> Data for this exercise:

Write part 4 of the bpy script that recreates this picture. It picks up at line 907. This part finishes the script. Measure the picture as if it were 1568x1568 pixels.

==

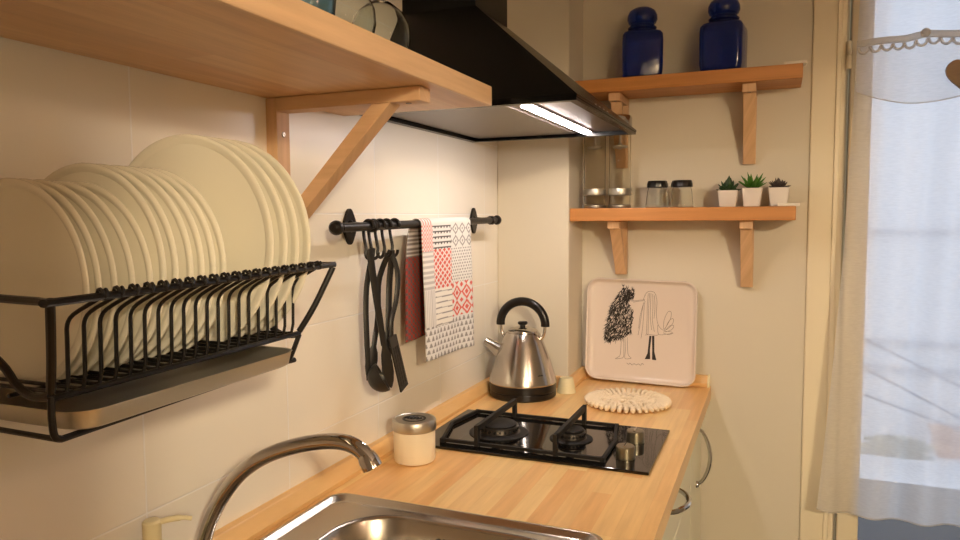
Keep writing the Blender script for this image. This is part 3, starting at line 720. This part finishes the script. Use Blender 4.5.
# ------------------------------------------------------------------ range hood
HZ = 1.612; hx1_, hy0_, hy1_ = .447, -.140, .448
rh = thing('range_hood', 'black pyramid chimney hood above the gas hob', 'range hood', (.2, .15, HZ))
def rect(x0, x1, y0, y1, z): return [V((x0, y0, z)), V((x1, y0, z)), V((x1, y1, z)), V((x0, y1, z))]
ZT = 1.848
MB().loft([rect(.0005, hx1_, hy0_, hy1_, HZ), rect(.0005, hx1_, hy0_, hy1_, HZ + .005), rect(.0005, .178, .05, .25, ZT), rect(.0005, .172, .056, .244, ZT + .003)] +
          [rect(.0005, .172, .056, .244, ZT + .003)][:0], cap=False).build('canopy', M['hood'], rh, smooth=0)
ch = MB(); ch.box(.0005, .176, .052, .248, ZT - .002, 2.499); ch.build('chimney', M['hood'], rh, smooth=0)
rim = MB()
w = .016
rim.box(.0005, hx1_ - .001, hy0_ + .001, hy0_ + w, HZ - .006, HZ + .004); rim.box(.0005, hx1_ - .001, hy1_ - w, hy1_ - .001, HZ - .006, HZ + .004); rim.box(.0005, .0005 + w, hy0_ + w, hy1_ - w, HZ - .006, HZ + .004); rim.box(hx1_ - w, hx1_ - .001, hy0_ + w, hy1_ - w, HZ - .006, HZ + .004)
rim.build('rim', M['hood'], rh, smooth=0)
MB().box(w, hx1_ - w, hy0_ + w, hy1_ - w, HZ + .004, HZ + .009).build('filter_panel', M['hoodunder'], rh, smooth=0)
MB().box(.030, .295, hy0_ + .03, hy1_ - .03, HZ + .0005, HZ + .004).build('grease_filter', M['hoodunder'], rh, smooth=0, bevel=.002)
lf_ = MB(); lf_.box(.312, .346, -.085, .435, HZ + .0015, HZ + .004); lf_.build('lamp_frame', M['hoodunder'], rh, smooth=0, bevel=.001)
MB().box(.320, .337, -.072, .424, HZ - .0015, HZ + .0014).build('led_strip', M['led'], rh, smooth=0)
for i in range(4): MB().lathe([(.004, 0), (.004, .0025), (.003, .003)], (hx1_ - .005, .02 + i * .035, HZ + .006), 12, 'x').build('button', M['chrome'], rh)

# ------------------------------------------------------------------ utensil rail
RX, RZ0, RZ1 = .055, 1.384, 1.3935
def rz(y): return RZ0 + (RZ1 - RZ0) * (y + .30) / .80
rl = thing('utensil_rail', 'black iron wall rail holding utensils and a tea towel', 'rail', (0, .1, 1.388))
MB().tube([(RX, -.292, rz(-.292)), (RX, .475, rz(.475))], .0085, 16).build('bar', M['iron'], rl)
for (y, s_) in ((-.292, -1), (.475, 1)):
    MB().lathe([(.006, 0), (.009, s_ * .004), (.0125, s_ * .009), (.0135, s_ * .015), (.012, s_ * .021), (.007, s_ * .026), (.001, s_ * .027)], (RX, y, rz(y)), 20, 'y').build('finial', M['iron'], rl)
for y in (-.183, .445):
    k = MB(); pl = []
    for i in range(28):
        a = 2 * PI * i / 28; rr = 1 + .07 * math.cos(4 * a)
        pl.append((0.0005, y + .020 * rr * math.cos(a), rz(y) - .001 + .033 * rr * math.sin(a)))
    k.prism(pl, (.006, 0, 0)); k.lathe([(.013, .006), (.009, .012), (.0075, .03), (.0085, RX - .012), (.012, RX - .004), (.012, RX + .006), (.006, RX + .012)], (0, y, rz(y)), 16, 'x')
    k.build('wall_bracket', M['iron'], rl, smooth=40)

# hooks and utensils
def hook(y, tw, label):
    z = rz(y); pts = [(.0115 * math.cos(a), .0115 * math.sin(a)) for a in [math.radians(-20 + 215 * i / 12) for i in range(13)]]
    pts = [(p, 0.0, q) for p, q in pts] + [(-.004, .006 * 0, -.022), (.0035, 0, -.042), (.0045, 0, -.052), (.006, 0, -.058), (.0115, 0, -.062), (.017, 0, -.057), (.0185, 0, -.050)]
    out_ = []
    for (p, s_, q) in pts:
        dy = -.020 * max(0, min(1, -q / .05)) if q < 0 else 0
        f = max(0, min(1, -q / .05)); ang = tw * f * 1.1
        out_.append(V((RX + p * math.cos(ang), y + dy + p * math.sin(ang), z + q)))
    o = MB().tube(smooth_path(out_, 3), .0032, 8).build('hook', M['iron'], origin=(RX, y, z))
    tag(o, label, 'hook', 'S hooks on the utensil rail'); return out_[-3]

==

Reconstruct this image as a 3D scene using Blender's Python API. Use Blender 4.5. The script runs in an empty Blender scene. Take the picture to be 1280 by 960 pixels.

> Given instruction: Out of the preceding entries, pull every line containing the string "picture".

> Solution:
Write part 4 of the bpy script that recreates this picture. It picks up at line 907. This part finishes the script. Measure the picture as if it were 1568x1568 pixels.
Reconstruct this image as a 3D scene using Blender's Python API. Use Blender 4.5. The script runs in an empty Blender scene. Take the picture to be 1280 by 960 pixels.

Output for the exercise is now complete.